Vanessa Wideski, a co-executive director for Low Entropy, told the Tri-City News she was pleased with the turn-out, but wasn’t surprised given the need.
“The community is invested and wants to help out,” she said, noting the foundation is now waiting to see if its federal grant application is successful.
A man who is without a home told the crowd that, with the cost of housing, street people would be less than the response cycle that’s happening today.
He called on politicians, emergency personnel and health professionals to “treat us like humans.”
A manager at The Alex in Port Coquitlam — a rental facility for women and their children under the Atira Women’s Resource Society that just marked its first anniversary — said the demand for affordable housing is real in Metro Vancouver.

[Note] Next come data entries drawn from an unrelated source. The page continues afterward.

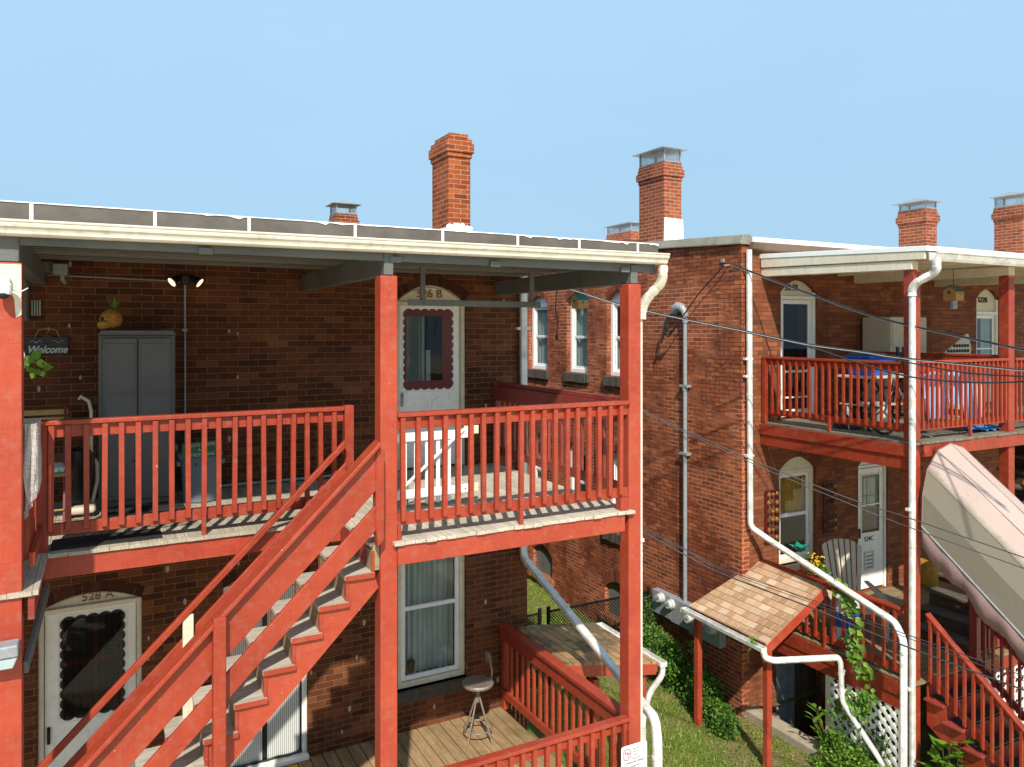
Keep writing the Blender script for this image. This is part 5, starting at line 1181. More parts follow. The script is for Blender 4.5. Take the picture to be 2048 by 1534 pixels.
# ================================================================ RIGHT PORCH
PX = 9.22; PF = 6.30
rp = thing('wooden_porch', 'red two storey back porch with cream beams and flat white roof on the right house', 'porch', (11, 7, GZ))
board_floor(PX, 16.5, 6.27, 8.9, FR, .1, 'deck_right', 'upper_floor', rp, gap=.003)
MB().box(PX - .04, PX - .002, 6.33, 8.89, FR - .19, FR - .032).build('rim_joist', 'red_right', rp, .004)
MB().box(PX - .015, PX + .03, 6.33, 8.89, FR - .36, FR - .193).build('rim_joist', 'red_right', rp, .004)
MB().box(9.42, 16.4, 6.29, 6.325, FR - .20, FR - .032).build('rim_joist', 'red_right', rp, .004)
mb = MB(); [mb.box(x, x + .04, 6.36, 8.88, FR - .19, FR - .033) for x in np.arange(9.7, 16, .45)]; mb.build('floor_joists', 'cream', rp)
for x in (9.26, 11.39, 13.6, 15.8):
    MB().box(x, x + .145, 6.33, 6.475, GZ - .1 if x != 15.8 else GZ, .775).build('post', 'red_right', rp, .008, seg=2)
# roof: side boards, beams, slab, gutter
def tilt(x0, x1, y0, y1, z0a, z0b, z1a, z1b):
    """box whose z at y0 is (z0a, z0b) and at y1 is (z1a, z1b)"""
    return MB().add([(x0, y0, z0a), (x1, y0, z0a), (x1, y1, z1a), (x0, y1, z1a), (x0, y0, z0b), (x1, y0, z0b), (x1, y1, z1b), (x0, y1, z1b)], [(0, 3, 2, 1), (4, 5, 6, 7), (0, 1, 5, 4), (1, 2, 6, 5), (2, 3, 7, 6), (3, 0, 4, 7)])
tilt(PX - .03, 16.6, 6.10, 8.9, 1.00, 1.065, 1.13, 1.20).build('roof_slab', 'tar_white', rp, .004)
tilt(PX - .02, PX + .015, 6.14, 8.88, .90, .998, .985, 1.128).build('side_board', 'cream', rp, .004)
tilt(PX + .0, PX + .14, 6.33, 8.895, .78, .89, .845, .975).build('side_beam', 'cream', rp, .006)
for x in (11.39, 13.6): tilt(x, x + .145, 6.33, 8.895, .78, .90, .80, .96).build('roof_beam', 'cream', rp, .006)
mb = MB(); [mb.box(x, x + .045, 6.16, 8.88, .905, .985) for x in np.arange(9.75, 16.4, .61)]; mb.build('rafters', 'cream', rp)
mb = MB()
for i in range(24): mb.box(PX + .02, 16.5, 6.15 + .115 * i, 6.262 + .115 * i, .987 + .004 * i, .996 + .004 * i)
mb.build('ceiling_boards', 'cream', rp)
rg = [(6.10, .985), (6.10, .895), (6.08, .875), (6.03, .87), (6.01, .90), (5.985, .955), (5.97, .97), (5.97, .99), (5.985, .99), (6.0, .955), (6.03, .89), (6.08, .89), (6.09, .98)]
gm = MB(); n = len(rg); gm.add([(PX + .0, a, b) for a, b in rg] + [(16.5, a, b) for a, b in rg], [(i, i + 1, i + 1 + n, i + n) for i in range(n - 1)] + [tuple(range(n))]); gm.build('gutter', 'pipe_white', rp)
board_floor(PX - .02, 16.5, 6.27, 8.9, LR, .12, 'deck_right_low', 'lower_floor', rp, gap=.008, along='X', jag=0)
MB().box(PX - .05, PX - .022, 6.33, 8.88, LR - .22, LR - .035).build('rim_joist', 'red_right', rp, .004)
MB().box(PX - .03, PX + .02, 6.33, 8.88, LR - .40, LR - .222).build('rim_joist', 'red_right', rp, .004)
MB().box(10.5, 16.4, 6.29, 6.32, LR - .22, LR - .035).build('rim_joist', 'red_right', rp, .004)
downspout('tall white downspout from the right porch roof down its corner post, with ribbed elbow', [(9.175, 6.29, .50), (9.175, 6.29, -5.75), (9.4, 6.0, -6.0)], .034, flex=[(9.27, 6.03, .90), (9.30, 6.04, .74), (9.175, 6.29, .58), (9.175, 6.29, .38)], flr=.042, clips=(((9.16, 6.31, -2.3), .06, .03), ((9.16, 6.31, -4.6), .06, .03)))
downspout('white downspout down the brick corner, then slanting along the lower right railing', [(8.885, 8.82, 1.25), (8.89, 8.80, -3.05), (9.06, 8.6, -3.22), (9.06, 6.45, -3.78), (8.93, 6.24, -3.92), (8.925, 6.24, -6.0)], .036, clips=(((8.885, 8.84, -.45), .08, .03), ((8.885, 8.84, -.72), .08, .03), ((8.89, 8.82, -1.95), .07, .04)))
# railings of the right porch
railing('red side railing of the right upper porch facing the alley', (PX + .03, 6.48), (PX + .03, 8.86), -.415, -1.33, n=20, bw=.031, mat='red_right', front=-1, sub=(.09, .035), ext=(9,), posts=((PX + .03, 8.84, -1.45, -.42, .08),))
railing('red front railing of the right upper porch with blue clothes behind it', (9.41, 6.36), (11.38, 6.36), -.40, -1.32, n=19, bw=.03, mat='red_right', ext=(10,))
railing('red front railing of the right upper porch at the right edge of the picture', (11.54, 6.36), (13.6, 6.36), -.40, -1.32, n=19, bw=.03, mat='red_right')
railing('red divider railing between the two flats on the right upper porch', (11.5, 6.5), (11.5, 8.85), -.36, -1.3, n=14, bw=.03, mat='red_right', front=1)
railing('red side railing of the right lower porch with a vine climbing through it', (PX + .0, 6.48), (PX + .0, 8.86), -3.62, -4.50, n=15, bw=.034, mat='red_right', front=-1, sub=(.08, .035), ext=(7,))
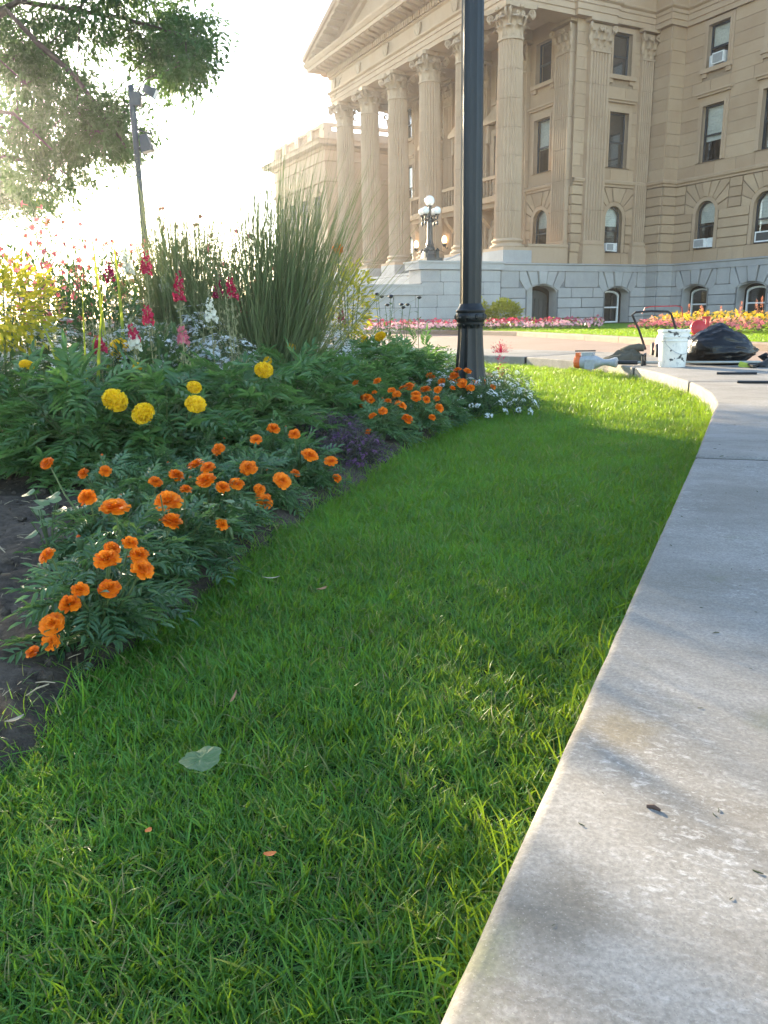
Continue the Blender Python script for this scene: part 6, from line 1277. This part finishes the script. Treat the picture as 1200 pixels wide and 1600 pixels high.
def tree(name, base, top, clumps, nleaf, size, label, group, drop=.35, boughs=()):
    t = empty(name, base); B = Vector(base); tp = Vector(top); mb = MB()
    mb.tube([(0, 0, -.2), (.02, 0, .4), tuple((tp-B)*.6+Vector((.1, .05, 0))), tuple(tp-B)], [.38, .30, .25, .2], 12)
    nodes = [tp-B]; hubs = []
    rest = [Vector(c[:3])-B for c in clumps]
    rest.sort(key=lambda v: (v-(tp-B)).length)
    br = MB(); attach = [(tp-B, .16)]
    for c in rest:
        a, r = min(attach, key=lambda q: (q[0]-c).length+.6*max(0, q[0].z-c.z)); L = (c-a).length; m = a.lerp(c, .5)+Vector((U(-.1, .1), U(-.1, .1), .12*L)); r1 = max(.012, min(r*.75, .02*L+.012))
        br.tube([tuple(a), tuple(m), tuple(c)], [max(r1*1.3, .014), r1, r1*.6], 6, cap=False); attach.append((m, r1)); attach.append((c, r1*.6))
        for k in range(5):
            d = Vector((random.gauss(0, 1), random.gauss(0, 1), random.gauss(-.1, .6))).normalized()*.4; br.tube([tuple(c), tuple(c+d*.5+Vector((0, 0, .04))), tuple(c+d)], [.008, .006, .003], 4, cap=False)
    for P__, r__ in boughs: br.tube([tuple(Vector(p)-B) for p in P__], [r__*(1-.75*i/(len(P__)-1)) for i in range(len(P__))], 8, cap=False)
    mb.v and inst('trunk', mb.mesh('trunk', MT['bark'], smooth=True), t); inst('branches', br.mesh('branches', MT['bark'], smooth=True), t)
    # leaves: sprays of small pointed blades through each clump
    lf = np.array([(0, 0, 0), (.42, .21, .03), (1, 0, -.12), (.42, -.21, .03)])
    wt = np.array([c[3]**2*(2.6 if c[3] < .52 else 1.) for c in clumps]); cnt = np.maximum(4, (nleaf*wt/wt.sum()/14).astype(int)); ci = np.repeat(np.arange(len(clumps)), cnt); ns = len(ci)
    CC = np.array([c[:4] for c in clumps]); C = CC[ci, :3]-np.array(B); rr = CC[ci, 3][:, None]
    unit = lambda v: v/np.linalg.norm(v, axis=-1, keepdims=True)
    v = unit(RNG.normal(size=(ns, 3))); o = C+v*np.array([1.15, 1.15, .8])*rr*RNG.random((ns, 1))**.45; dr = v+RNG.normal(size=(ns, 3))*.5; dr[:, 2] -= drop; dr = unit(dr)
    K = 14; P_ = o[:, None, :]+dr[:, None, :]*(np.arange(K)/K)[None, :, None]*size*4.2+RNG.normal(size=(ns, K, 3))*size*.25
    x = dr[:, None, :]*.6+RNG.normal(size=(ns, K, 3))*.45; x[..., 2] -= .2; x = unit(x); y = unit(np.cross(RNG.normal(size=(ns, K, 3))*.5+np.array([0, 0, 1]), x)); z = np.cross(x, y); sc_ = size*RNG.uniform(.75, 1.3, (ns, K, 1, 1))
    M = np.stack([x, y, z], 2); V_ = np.einsum('ij,nkjl->nkil', lf, M)*sc_+P_[:, :, None, :]; vs = V_.reshape(-1, 3).tolist(); N_ = ns*K; fs = np.arange(N_*4).reshape(-1, 4).tolist()
    var = np.repeat((RNG.random(len(clumps))*.6)[ci], K*4)+np.repeat(RNG.random(N_)*.4, 4)
    me = bpy.data.meshes.new('crown'); me.from_pydata(vs, [], fs); a = me.attributes.new('var', 'FLOAT', 'POINT'); a.data.foreach_set('value', var); me.materials.append(MT['tleaf'])
    tag(inst('crown', me, t), kind='stuff'); tag(t, label, 'tree', group); return t
tree('ash_tree', (-10.2, 16.2, 0), (-9.6, 16.0, 3.6), CR1, 140000, .112, 'leafy tree with boughs hanging into the top left corner', 'trees at the left', boughs=BOUGHS)
cl2 = []
for i in range(34):
    v = Vector((random.gauss(0, 1), random.gauss(0, 1), random.gauss(0, 1))).normalized()*U(.4, 1)**.5; cl2.append((-14.4+v.x*3.0, 28+v.y*2.8, 4.3+v.z*2.3, U(.5, .8)))
tree('ash_tree', (-14.6, 28, 0), (-14.5, 28, 2.4), cl2, 30000, .13, 'rounded tree low at the left edge behind the flower bed', 'trees at the left')
# ------------------------------------------------------------------ haze volume added to imitate the lens flare's veiling glow
hz = MB(); hz.box((0, 160, 8.9), (510, 490, 20.2)); hm = bpy.data.materials.new('flare_veil_haze'); hm.use_nodes = True; hn = hm.node_tree.nodes; hn.remove(hn['Principled BSDF'])
pv_ = hn.new('ShaderNodeVolumePrincipled'); pv_.inputs['Color'].default_value = (.95, .96, 1, 1); pv_.inputs['Density'].default_value = .0011; pv_.inputs['Anisotropy'].default_value = .8
hm.node_tree.links.new(pv_.outputs[0], hn['Material Output'].inputs['Volume'])
tag(hz.build('haze', hm), 'thin haze added for the veiling glow of lens flare', 'haze', kind='stuff')
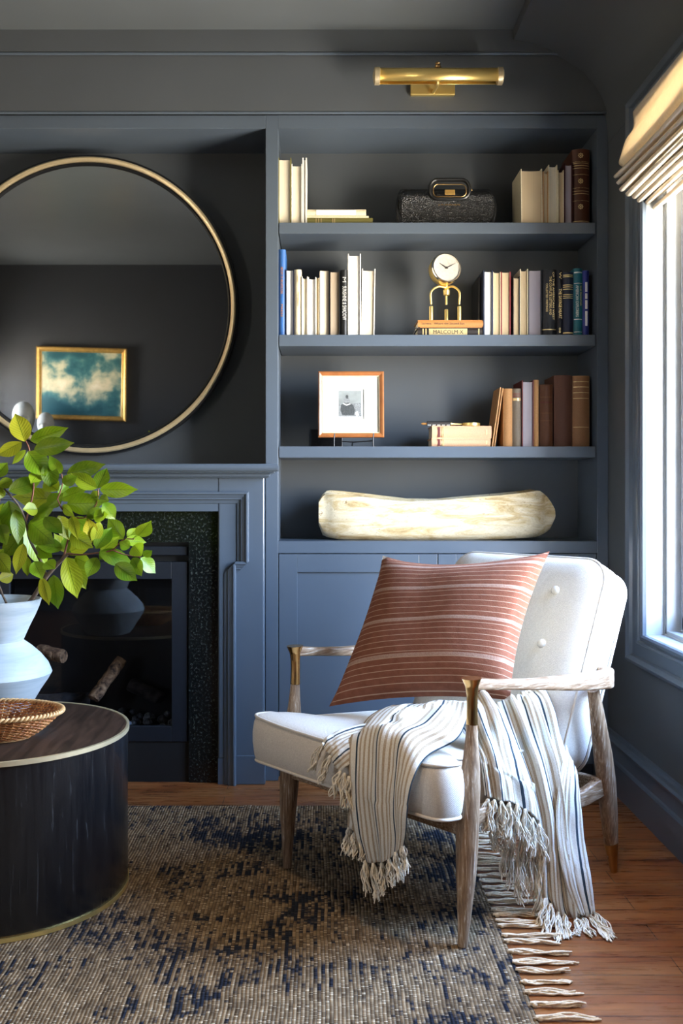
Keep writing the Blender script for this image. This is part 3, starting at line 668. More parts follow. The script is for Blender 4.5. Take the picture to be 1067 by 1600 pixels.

Yesterday, Feb. 29, she said, she turned away three families and sent them looking for accommodations in Surrey and Vancouver.
Still, she’s buoyed that the community is coming together to find solutions. “It gives me so much hope.”
As for the Extreme Weather Response Shelter at the Kyle Centre, it closes April 15, 2024; however, a spokesperson for BC Housing told the Tri-City News that shelter funding will continue for the 2024–25 season.